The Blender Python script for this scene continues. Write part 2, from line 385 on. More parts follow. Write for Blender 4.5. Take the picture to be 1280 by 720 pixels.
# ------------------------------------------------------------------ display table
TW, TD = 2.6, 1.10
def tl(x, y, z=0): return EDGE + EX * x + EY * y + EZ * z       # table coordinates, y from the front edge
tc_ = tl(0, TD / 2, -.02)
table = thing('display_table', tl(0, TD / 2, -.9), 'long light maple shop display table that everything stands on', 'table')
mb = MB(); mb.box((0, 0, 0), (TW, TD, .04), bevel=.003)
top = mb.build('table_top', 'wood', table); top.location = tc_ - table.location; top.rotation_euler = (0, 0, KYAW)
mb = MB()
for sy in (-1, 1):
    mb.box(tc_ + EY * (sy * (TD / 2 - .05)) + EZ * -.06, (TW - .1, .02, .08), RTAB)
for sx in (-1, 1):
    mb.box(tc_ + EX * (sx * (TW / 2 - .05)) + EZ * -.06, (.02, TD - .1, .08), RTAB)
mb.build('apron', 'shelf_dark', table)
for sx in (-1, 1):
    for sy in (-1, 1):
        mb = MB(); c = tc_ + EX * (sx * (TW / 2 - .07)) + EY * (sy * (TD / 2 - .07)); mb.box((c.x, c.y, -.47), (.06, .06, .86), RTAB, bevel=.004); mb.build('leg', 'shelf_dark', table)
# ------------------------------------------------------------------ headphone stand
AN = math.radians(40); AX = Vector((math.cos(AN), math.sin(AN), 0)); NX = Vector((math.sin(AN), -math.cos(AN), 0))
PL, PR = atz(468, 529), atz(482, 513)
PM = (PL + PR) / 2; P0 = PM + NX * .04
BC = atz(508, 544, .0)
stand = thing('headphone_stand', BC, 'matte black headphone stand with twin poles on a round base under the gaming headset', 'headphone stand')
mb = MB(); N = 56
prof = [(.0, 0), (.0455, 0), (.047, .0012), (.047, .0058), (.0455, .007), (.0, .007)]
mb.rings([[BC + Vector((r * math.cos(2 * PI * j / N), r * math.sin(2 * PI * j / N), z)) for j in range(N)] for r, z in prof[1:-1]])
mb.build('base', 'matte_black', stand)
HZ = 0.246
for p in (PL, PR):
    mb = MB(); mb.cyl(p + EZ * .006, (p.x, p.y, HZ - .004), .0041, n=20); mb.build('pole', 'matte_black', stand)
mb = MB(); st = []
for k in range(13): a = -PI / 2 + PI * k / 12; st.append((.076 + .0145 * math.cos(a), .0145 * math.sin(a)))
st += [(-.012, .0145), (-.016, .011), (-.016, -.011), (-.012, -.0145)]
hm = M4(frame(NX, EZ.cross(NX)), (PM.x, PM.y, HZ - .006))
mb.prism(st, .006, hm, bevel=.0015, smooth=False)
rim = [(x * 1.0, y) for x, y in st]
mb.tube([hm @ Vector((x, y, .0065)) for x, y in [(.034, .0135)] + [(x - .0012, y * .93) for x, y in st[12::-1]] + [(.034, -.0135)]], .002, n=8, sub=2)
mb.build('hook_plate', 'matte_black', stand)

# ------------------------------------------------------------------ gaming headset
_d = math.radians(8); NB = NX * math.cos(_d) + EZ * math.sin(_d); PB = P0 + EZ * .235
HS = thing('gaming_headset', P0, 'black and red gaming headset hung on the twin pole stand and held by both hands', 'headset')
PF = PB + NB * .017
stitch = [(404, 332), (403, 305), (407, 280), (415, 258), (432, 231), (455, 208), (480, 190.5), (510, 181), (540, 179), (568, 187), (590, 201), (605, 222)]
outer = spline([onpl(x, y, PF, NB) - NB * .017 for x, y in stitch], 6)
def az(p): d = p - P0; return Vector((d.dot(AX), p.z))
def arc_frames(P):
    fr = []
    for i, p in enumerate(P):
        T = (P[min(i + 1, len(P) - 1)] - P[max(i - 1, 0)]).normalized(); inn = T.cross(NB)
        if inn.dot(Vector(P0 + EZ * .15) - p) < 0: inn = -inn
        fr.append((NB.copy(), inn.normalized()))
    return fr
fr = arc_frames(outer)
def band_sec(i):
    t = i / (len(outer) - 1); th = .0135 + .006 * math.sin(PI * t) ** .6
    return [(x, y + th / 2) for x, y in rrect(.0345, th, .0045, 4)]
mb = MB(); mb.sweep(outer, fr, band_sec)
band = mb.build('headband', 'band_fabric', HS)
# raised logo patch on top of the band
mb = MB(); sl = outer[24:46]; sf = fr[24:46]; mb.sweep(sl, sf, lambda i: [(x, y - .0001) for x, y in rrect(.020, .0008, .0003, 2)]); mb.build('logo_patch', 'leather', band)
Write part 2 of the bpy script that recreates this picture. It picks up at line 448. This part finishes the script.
☆ ☆ ☆ ☆
Return the material in full, exactly as shown.

The Blender Python script for this scene continues. Write part 2, from line 385 on. More parts follow. Write for Blender 4.5. Take the picture to be 1280 by 720 pixels.
# ------------------------------------------------------------------ display table
TW, TD = 2.6, 1.10
def tl(x, y, z=0): return EDGE + EX * x + EY * y + EZ * z       # table coordinates, y from the front edge
tc_ = tl(0, TD / 2, -.02)
table = thing('display_table', tl(0, TD / 2, -.9), 'long light maple shop display table that everything stands on', 'table')
mb = MB(); mb.box((0, 0, 0), (TW, TD, .04), bevel=.003)
top = mb.build('table_top', 'wood', table); top.location = tc_ - table.location; top.rotation_euler = (0, 0, KYAW)
mb = MB()
for sy in (-1, 1):
    mb.box(tc_ + EY * (sy * (TD / 2 - .05)) + EZ * -.06, (TW - .1, .02, .08), RTAB)
for sx in (-1, 1):
    mb.box(tc_ + EX * (sx * (TW / 2 - .05)) + EZ * -.06, (.02, TD - .1, .08), RTAB)
mb.build('apron', 'shelf_dark', table)
for sx in (-1, 1):
    for sy in (-1, 1):
        mb = MB(); c = tc_ + EX * (sx * (TW / 2 - .07)) + EY * (sy * (TD / 2 - .07)); mb.box((c.x, c.y, -.47), (.06, .06, .86), RTAB, bevel=.004); mb.build('leg', 'shelf_dark', table)
# ------------------------------------------------------------------ headphone stand
AN = math.radians(40); AX = Vector((math.cos(AN), math.sin(AN), 0)); NX = Vector((math.sin(AN), -math.cos(AN), 0))
PL, PR = atz(468, 529), atz(482, 513)
PM = (PL + PR) / 2; P0 = PM + NX * .04
BC = atz(508, 544, .0)
stand = thing('headphone_stand', BC, 'matte black headphone stand with twin poles on a round base under the gaming headset', 'headphone stand')
mb = MB(); N = 56
prof = [(.0, 0), (.0455, 0), (.047, .0012), (.047, .0058), (.0455, .007), (.0, .007)]
mb.rings([[BC + Vector((r * math.cos(2 * PI * j / N), r * math.sin(2 * PI * j / N), z)) for j in range(N)] for r, z in prof[1:-1]])
mb.build('base', 'matte_black', stand)
HZ = 0.246
for p in (PL, PR):
    mb = MB(); mb.cyl(p + EZ * .006, (p.x, p.y, HZ - .004), .0041, n=20); mb.build('pole', 'matte_black', stand)
mb = MB(); st = []
for k in range(13): a = -PI / 2 + PI * k / 12; st.append((.076 + .0145 * math.cos(a), .0145 * math.sin(a)))
st += [(-.012, .0145), (-.016, .011), (-.016, -.011), (-.012, -.0145)]
hm = M4(frame(NX, EZ.cross(NX)), (PM.x, PM.y, HZ - .006))
mb.prism(st, .006, hm, bevel=.0015, smooth=False)
rim = [(x * 1.0, y) for x, y in st]
mb.tube([hm @ Vector((x, y, .0065)) for x, y in [(.034, .0135)] + [(x - .0012, y * .93) for x, y in st[12::-1]] + [(.034, -.0135)]], .002, n=8, sub=2)
mb.build('hook_plate', 'matte_black', stand)

# ------------------------------------------------------------------ gaming headset
_d = math.radians(8); NB = NX * math.cos(_d) + EZ * math.sin(_d); PB = P0 + EZ * .235
HS = thing('gaming_headset', P0, 'black and red gaming headset hung on the twin pole stand and held by both hands', 'headset')
PF = PB + NB * .017
stitch = [(404, 332), (403, 305), (407, 280), (415, 258), (432, 231), (455, 208), (480, 190.5), (510, 181), (540, 179), (568, 187), (590, 201), (605, 222)]
outer = spline([onpl(x, y, PF, NB) - NB * .017 for x, y in stitch], 6)
def az(p): d = p - P0; return Vector((d.dot(AX), p.z))
def arc_frames(P):
    fr = []
    for i, p in enumerate(P):
        T = (P[min(i + 1, len(P) - 1)] - P[max(i - 1, 0)]).normalized(); inn = T.cross(NB)
        if inn.dot(Vector(P0 + EZ * .15) - p) < 0: inn = -inn
        fr.append((NB.copy(), inn.normalized()))
    return fr
fr = arc_frames(outer)
def band_sec(i):
    t = i / (len(outer) - 1); th = .0135 + .006 * math.sin(PI * t) ** .6
    return [(x, y + th / 2) for x, y in rrect(.0345, th, .0045, 4)]
mb = MB(); mb.sweep(outer, fr, band_sec)
band = mb.build('headband', 'band_fabric', HS)
# raised logo patch on top of the band
mb = MB(); sl = outer[24:46]; sf = fr[24:46]; mb.sweep(sl, sf, lambda i: [(x, y - .0001) for x, y in rrect(.020, .0008, .0003, 2)]); mb.build('logo_patch', 'leather', band)
Write part 2 of the bpy script that recreates this picture. It picks up at line 448. This part finishes the script.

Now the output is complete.